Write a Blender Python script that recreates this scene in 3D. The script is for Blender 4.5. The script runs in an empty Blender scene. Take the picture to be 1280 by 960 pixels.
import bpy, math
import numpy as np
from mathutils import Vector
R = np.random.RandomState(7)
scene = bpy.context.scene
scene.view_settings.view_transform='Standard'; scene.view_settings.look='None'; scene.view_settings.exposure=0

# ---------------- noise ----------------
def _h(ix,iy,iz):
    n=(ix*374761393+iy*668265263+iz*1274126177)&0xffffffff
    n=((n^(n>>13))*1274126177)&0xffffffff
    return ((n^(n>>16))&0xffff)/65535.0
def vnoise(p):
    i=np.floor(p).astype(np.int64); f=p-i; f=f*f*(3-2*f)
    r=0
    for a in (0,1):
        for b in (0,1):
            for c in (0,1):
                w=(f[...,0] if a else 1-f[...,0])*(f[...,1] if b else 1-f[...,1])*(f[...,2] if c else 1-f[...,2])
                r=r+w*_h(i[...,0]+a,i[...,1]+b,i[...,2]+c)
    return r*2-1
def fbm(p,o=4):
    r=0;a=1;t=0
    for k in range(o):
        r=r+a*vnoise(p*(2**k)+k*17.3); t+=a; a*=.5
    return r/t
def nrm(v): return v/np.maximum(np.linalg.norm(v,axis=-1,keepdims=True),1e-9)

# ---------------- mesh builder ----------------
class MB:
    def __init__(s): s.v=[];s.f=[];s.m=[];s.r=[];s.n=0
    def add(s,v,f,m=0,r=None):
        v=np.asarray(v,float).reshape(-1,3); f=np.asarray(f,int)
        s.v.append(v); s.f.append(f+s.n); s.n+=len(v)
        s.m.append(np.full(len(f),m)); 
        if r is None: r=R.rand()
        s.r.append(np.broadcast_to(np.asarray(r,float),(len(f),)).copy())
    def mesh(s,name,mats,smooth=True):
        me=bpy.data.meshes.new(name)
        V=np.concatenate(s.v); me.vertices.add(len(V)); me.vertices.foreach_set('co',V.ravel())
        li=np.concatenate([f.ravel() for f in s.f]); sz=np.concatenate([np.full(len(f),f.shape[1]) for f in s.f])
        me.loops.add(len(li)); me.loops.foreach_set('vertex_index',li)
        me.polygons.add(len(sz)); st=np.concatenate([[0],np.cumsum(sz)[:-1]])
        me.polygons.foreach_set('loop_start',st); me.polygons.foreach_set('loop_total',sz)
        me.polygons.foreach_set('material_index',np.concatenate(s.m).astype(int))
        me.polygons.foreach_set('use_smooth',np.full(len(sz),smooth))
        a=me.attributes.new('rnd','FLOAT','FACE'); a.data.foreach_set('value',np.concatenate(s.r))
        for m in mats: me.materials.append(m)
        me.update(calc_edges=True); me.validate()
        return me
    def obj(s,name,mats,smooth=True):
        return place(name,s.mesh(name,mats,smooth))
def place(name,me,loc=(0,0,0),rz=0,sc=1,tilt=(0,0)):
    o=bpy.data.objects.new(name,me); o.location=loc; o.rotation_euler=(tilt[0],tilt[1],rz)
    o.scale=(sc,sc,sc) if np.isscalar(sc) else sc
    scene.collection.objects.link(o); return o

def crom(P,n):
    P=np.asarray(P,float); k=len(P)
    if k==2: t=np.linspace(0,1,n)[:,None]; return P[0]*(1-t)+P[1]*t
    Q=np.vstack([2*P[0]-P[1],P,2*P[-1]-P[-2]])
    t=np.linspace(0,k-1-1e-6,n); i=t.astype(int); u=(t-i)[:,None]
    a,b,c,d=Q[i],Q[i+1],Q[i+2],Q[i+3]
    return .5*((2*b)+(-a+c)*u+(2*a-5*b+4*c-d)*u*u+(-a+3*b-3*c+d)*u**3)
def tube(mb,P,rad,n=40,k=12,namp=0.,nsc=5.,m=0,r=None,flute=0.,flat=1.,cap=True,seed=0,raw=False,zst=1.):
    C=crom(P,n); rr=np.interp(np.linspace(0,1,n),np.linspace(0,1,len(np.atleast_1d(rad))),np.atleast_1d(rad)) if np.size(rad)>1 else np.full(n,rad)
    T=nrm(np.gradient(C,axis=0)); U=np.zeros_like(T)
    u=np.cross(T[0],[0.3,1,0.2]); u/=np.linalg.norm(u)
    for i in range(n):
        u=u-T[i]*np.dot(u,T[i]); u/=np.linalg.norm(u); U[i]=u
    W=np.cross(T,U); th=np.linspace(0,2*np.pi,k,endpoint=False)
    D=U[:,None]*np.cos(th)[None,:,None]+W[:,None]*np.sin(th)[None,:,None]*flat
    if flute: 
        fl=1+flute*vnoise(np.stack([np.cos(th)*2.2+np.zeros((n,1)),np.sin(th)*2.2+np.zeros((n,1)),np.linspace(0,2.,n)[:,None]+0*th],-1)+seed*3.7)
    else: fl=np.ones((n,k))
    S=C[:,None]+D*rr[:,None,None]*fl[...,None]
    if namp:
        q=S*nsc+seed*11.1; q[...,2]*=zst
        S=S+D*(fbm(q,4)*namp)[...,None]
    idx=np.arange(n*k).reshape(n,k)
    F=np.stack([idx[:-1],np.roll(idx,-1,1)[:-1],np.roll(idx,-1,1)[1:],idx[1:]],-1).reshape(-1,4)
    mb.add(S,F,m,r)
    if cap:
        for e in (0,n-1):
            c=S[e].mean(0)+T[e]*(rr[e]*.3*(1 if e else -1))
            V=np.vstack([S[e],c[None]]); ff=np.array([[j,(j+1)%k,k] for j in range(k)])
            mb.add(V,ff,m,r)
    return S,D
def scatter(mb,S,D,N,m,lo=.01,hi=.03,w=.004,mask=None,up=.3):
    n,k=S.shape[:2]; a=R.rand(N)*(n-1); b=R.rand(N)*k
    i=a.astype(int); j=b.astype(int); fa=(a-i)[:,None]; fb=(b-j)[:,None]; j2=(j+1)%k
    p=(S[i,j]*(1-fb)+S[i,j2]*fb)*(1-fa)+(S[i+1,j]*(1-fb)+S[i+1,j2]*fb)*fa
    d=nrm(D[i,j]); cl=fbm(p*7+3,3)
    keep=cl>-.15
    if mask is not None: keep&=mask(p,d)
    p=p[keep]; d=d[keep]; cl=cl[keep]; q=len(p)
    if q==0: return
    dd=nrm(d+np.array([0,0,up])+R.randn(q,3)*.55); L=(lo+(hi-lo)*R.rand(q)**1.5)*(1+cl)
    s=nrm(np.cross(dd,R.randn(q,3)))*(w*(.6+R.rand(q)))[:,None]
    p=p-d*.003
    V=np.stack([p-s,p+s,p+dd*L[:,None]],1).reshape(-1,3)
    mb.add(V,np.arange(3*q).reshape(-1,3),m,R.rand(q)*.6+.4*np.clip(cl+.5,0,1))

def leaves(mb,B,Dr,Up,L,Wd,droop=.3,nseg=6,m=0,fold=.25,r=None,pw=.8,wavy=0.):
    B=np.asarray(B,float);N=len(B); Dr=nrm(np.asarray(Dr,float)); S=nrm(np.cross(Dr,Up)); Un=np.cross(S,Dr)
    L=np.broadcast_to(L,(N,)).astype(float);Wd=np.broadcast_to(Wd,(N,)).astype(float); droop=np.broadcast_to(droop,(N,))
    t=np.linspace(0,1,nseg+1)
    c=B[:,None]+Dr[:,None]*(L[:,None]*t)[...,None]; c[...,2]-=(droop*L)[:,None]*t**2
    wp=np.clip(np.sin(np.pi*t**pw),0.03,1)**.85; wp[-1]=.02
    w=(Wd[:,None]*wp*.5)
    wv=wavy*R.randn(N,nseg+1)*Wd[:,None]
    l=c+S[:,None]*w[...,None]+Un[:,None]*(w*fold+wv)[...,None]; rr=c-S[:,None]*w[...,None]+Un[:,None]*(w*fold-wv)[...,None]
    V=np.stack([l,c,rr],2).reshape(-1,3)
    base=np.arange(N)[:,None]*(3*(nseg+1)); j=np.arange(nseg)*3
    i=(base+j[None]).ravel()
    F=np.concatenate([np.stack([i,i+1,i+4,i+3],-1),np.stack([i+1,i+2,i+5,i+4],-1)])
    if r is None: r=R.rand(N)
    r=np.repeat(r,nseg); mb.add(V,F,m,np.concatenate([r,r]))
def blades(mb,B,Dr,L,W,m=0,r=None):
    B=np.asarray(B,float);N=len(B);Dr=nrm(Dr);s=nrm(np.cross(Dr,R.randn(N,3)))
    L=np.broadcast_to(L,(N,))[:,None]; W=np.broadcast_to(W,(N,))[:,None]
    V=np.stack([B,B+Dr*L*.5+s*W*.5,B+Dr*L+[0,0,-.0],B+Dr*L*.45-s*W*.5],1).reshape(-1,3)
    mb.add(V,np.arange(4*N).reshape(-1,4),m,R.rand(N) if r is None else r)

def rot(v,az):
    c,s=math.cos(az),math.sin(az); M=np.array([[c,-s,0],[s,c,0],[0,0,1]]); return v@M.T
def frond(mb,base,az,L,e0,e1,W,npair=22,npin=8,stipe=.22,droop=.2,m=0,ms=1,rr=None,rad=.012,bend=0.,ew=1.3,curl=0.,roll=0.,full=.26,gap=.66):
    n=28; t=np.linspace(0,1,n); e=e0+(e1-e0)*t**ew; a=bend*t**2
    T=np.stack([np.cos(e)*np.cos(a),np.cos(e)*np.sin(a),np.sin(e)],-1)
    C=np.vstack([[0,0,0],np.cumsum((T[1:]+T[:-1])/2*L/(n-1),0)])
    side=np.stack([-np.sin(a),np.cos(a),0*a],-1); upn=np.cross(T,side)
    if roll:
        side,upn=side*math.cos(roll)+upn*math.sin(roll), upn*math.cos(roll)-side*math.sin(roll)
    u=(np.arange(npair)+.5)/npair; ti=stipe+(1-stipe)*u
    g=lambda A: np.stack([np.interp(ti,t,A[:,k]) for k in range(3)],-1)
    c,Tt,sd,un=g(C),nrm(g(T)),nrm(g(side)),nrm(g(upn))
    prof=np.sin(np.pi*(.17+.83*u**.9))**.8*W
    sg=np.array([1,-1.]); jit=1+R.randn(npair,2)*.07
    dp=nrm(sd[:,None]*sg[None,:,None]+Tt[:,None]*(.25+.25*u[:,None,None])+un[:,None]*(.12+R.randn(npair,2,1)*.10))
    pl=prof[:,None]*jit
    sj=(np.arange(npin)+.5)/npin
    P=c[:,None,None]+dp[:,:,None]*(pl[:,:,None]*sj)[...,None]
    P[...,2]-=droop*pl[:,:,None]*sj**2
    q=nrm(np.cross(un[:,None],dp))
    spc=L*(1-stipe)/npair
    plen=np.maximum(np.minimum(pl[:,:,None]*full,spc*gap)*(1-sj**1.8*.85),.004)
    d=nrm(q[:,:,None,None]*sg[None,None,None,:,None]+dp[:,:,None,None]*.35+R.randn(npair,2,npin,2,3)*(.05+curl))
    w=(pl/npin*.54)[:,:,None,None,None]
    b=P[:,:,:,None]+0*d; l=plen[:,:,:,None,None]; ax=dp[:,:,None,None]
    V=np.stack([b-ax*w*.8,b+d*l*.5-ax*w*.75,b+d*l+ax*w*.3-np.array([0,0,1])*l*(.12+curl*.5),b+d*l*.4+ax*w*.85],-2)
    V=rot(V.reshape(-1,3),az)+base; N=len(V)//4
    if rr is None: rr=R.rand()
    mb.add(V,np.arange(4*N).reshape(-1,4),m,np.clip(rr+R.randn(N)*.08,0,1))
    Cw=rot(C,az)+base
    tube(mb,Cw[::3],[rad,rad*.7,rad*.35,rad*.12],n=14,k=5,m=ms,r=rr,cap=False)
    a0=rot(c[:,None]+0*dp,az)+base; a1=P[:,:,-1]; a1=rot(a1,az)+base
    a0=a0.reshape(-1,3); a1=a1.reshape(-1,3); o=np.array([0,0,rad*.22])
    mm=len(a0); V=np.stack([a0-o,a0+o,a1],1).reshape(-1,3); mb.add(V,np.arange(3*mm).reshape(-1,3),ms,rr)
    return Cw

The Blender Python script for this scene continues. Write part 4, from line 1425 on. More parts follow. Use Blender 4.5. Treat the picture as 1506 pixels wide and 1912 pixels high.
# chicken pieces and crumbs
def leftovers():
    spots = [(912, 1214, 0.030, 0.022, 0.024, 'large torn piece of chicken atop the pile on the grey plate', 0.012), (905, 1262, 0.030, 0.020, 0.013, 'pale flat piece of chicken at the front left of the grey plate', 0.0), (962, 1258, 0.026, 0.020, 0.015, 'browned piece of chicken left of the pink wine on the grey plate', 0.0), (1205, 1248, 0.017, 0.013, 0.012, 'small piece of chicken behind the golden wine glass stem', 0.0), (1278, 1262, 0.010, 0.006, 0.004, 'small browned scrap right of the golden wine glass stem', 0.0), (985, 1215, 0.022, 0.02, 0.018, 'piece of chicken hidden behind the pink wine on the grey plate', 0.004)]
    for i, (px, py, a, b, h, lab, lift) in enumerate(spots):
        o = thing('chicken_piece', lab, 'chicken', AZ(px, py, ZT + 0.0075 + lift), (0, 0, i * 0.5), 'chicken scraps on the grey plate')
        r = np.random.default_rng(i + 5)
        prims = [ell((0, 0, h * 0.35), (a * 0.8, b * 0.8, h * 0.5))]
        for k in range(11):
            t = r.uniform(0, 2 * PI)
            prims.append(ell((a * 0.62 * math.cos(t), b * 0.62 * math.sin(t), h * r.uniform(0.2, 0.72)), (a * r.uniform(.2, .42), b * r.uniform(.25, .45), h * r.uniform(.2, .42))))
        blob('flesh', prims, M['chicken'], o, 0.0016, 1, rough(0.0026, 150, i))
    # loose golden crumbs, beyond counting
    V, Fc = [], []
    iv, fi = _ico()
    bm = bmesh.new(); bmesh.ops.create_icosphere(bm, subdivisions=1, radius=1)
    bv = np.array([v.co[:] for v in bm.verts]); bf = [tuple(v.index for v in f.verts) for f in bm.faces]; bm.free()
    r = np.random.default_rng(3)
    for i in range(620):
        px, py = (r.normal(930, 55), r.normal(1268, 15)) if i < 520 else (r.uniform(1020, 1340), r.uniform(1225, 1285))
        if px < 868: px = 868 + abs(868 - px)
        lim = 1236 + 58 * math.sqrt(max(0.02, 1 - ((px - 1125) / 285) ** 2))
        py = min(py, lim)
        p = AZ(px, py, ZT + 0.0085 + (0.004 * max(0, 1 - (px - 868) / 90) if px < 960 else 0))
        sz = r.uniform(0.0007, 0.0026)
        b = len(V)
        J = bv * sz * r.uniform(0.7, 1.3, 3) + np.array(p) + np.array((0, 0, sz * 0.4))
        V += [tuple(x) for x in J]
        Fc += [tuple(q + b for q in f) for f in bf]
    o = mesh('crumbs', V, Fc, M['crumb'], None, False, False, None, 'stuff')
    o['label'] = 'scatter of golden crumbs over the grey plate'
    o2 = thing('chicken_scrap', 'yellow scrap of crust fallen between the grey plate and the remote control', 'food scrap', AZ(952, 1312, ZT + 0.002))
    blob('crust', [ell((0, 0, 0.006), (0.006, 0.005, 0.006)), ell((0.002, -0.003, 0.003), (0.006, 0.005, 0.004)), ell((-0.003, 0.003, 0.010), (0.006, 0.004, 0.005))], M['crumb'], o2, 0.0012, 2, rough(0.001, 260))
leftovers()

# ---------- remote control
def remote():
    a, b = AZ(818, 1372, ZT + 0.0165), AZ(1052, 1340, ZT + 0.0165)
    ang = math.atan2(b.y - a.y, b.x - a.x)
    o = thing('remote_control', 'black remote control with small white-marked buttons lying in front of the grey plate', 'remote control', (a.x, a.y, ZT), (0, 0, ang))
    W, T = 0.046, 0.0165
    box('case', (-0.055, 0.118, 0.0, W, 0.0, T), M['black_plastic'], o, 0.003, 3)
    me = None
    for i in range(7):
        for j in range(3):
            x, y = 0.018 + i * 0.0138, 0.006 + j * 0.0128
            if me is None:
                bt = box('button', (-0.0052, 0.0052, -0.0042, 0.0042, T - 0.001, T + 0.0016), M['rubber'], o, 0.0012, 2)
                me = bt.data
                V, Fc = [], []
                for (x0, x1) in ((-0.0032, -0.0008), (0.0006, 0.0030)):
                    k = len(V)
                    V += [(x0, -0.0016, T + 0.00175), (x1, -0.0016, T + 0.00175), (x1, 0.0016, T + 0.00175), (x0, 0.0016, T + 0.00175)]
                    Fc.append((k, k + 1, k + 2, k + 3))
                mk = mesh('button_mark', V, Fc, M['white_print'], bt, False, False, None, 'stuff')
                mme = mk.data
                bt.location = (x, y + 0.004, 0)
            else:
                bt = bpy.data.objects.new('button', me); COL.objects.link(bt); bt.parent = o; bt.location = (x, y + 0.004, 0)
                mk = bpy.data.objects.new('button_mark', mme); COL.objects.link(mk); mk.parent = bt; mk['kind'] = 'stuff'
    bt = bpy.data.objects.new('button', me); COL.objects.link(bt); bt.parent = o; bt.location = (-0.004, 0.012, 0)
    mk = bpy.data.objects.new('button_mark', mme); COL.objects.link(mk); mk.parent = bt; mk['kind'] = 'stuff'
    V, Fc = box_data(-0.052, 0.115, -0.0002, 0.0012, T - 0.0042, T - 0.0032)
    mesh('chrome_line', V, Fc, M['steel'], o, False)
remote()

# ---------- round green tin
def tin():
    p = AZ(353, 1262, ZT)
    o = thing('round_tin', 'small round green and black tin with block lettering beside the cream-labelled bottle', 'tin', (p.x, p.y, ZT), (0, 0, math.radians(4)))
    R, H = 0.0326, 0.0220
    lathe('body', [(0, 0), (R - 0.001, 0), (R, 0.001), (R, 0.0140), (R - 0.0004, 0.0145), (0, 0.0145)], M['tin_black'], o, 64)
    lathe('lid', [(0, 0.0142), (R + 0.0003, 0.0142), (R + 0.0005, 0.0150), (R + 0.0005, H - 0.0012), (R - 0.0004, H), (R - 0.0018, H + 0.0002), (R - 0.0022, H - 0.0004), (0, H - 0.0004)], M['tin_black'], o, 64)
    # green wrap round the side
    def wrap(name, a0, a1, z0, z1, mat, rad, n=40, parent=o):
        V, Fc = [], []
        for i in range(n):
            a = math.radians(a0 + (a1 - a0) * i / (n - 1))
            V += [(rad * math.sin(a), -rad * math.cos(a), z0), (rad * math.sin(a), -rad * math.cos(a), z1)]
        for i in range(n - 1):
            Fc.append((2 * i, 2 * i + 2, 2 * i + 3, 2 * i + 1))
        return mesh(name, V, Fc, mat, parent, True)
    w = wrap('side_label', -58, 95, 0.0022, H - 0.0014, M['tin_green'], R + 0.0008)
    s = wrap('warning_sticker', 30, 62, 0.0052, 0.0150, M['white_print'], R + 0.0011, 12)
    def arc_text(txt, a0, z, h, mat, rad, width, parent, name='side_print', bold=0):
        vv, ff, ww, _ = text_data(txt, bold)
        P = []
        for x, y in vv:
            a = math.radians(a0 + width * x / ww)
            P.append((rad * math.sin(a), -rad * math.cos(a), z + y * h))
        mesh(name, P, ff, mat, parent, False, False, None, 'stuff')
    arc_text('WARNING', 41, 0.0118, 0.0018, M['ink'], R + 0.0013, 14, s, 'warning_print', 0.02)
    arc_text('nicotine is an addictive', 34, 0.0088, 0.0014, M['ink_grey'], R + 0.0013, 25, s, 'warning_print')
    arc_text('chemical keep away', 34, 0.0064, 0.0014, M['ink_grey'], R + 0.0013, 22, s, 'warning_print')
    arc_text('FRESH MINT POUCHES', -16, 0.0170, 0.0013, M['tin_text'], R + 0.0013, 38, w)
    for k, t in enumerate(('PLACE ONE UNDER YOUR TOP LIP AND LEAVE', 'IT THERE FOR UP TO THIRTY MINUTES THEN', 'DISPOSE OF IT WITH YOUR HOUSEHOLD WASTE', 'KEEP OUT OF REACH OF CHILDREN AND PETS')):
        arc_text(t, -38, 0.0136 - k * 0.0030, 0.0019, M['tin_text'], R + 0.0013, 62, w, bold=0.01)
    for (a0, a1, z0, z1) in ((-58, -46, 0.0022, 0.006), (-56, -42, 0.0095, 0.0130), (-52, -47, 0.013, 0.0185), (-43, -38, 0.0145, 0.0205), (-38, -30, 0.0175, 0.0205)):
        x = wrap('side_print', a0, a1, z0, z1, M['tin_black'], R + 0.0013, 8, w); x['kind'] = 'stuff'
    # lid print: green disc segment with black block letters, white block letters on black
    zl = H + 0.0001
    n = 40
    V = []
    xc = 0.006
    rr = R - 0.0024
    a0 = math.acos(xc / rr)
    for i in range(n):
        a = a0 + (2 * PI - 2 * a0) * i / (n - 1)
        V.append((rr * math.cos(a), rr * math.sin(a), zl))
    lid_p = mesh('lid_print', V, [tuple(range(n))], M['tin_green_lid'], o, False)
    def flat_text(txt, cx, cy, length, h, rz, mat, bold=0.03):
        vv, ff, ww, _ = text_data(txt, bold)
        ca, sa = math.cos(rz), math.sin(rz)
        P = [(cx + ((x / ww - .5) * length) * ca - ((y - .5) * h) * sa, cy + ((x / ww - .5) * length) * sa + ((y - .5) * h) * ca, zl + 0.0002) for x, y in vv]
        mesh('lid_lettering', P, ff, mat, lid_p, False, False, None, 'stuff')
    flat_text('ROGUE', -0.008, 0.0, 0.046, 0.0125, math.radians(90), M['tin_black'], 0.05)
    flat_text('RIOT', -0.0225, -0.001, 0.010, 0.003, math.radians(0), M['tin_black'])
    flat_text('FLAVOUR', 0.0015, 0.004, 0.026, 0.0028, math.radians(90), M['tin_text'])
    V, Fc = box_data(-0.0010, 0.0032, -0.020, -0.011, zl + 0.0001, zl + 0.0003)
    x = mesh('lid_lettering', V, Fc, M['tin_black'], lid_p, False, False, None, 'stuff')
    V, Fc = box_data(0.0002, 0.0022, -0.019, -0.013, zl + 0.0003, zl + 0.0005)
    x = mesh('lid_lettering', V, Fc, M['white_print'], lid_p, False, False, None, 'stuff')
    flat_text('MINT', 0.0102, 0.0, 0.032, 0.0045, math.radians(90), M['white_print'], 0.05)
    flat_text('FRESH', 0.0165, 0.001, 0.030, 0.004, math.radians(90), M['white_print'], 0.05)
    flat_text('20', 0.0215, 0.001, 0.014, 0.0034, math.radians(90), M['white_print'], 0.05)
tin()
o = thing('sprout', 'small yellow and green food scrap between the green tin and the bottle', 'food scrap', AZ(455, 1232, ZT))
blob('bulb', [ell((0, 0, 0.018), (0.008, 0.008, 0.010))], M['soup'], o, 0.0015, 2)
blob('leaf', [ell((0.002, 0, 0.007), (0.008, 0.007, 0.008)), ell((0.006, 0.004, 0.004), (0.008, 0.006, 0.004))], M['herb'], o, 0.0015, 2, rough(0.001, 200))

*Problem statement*
Print the records above verbatim from their first line to the line containing "def nrm(v): return", both included, and stop there.

*Output below*
Write a Blender Python script that recreates this scene in 3D. The script is for Blender 4.5. The script runs in an empty Blender scene. Take the picture to be 1280 by 960 pixels.
import bpy, math
import numpy as np
from mathutils import Vector
R = np.random.RandomState(7)
scene = bpy.context.scene
scene.view_settings.view_transform='Standard'; scene.view_settings.look='None'; scene.view_settings.exposure=0

# ---------------- noise ----------------
def _h(ix,iy,iz):
    n=(ix*374761393+iy*668265263+iz*1274126177)&0xffffffff
    n=((n^(n>>13))*1274126177)&0xffffffff
    return ((n^(n>>16))&0xffff)/65535.0
def vnoise(p):
    i=np.floor(p).astype(np.int64); f=p-i; f=f*f*(3-2*f)
    r=0
    for a in (0,1):
        for b in (0,1):
            for c in (0,1):
                w=(f[...,0] if a else 1-f[...,0])*(f[...,1] if b else 1-f[...,1])*(f[...,2] if c else 1-f[...,2])
                r=r+w*_h(i[...,0]+a,i[...,1]+b,i[...,2]+c)
    return r*2-1
def fbm(p,o=4):
    r=0;a=1;t=0
    for k in range(o):
        r=r+a*vnoise(p*(2**k)+k*17.3); t+=a; a*=.5
    return r/t
def nrm(v): return v/np.maximum(np.linalg.norm(v,axis=-1,keepdims=True),1e-9)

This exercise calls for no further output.